Today’s Wall Street Journal features an op-ed piece by Rep. Paul D. Ryan of Wisconsin (“Blame Congress for Inflation”). Ryan is referring to the Full Employment & Balanced Growth Act that Congress passed and President Carter signed on October 27, 1978. The Act, also known as Humphrey Hawkins, mandates the Federal Reserve take on the dual role of balancing price stability and maximum employment.

Rep. Ryan intends to introduce the Price Stability Act of 2008 that would rewrite the Act to return the Fed’s focus to its original purpose – price stability. I wrote about the horoscope of the Act in a post about the Fed last year, stating the only thing that would grow from the 1978 Act is consumer debt and benefits to the “ruling class.” Paul Volcker became Fed Chairman the following year, ignoring the dual mandate in order to tame inflation. Volcker was smart enough to realize you cannot have a sound economy (and therefore maximum employment), unless you have price stability. Unfortunately, Greenspan and Bernanke chose to ignore the price stability side in favor of building bubbles, concerned with deflation’s effect on growth. (There’s nothing in the Act that talks about deflation being a problem!)

The reasons Rep. Ryan cites in favor of rewriting the Act are ones very familiar to Wall Street Weather readers: stable prices to keep inflation in check, a real strong dollar policy, and encouraging people to save. Price stability prevents interest rates from being jerked all over the spectrum, and the ensuing anxiety it creates for households and Main Street businesses to make long-term plans.

As Rep. Ryan writes: “There is no sign that Congress will change its tune on fiscal affairs – but passing the Price Stability Act is a chance at a bipartisan commitment to sound money.
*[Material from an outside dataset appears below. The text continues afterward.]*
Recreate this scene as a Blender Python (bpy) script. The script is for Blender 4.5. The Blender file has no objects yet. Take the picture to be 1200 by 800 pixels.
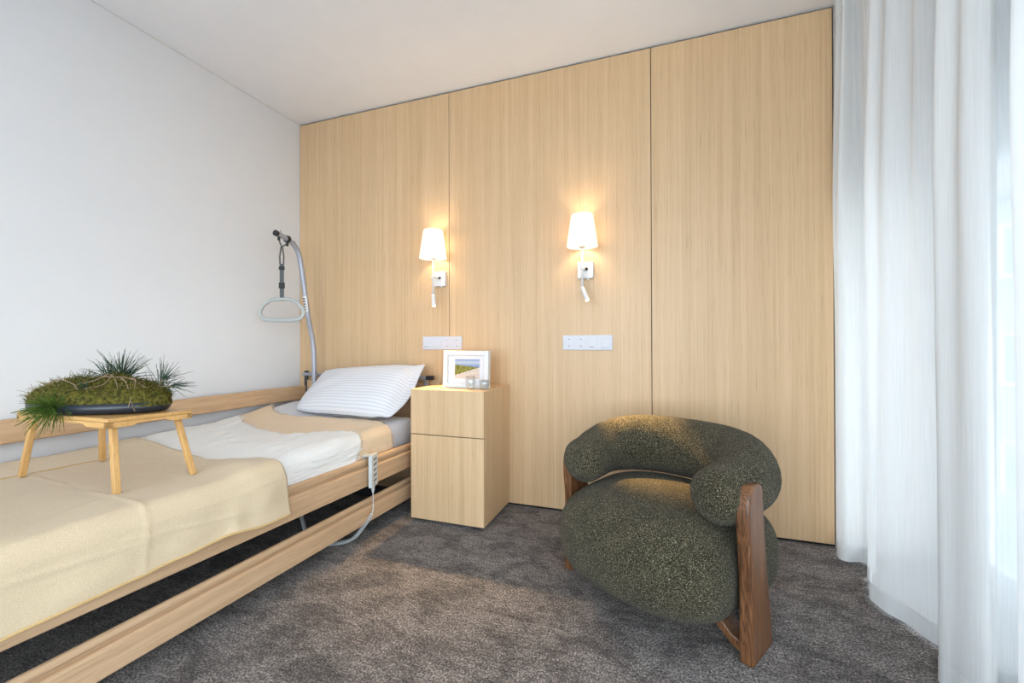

By refocusing the Federal Reserve’s legal mandate, Congress can strengthen the economy and do so without incurring any cost to the budget or increasing the deficit.”

I have already written that the transit of Pluto in Capricorn will bring major transformation to the purpose of the Federal Reserve. The Full Employment & Balanced Growth Act will experience its first Saturn return on August 27, 2008. A Saturn return occurs about every 28.5 years of an individual or entity’s life. This can be a time of testing and learning lessons. Saturn in Virgo is conjoined with the Moon in the Act’s horoscope. It is time for government legislation (Saturn) to restructure the Act to benefit the American people (Moon).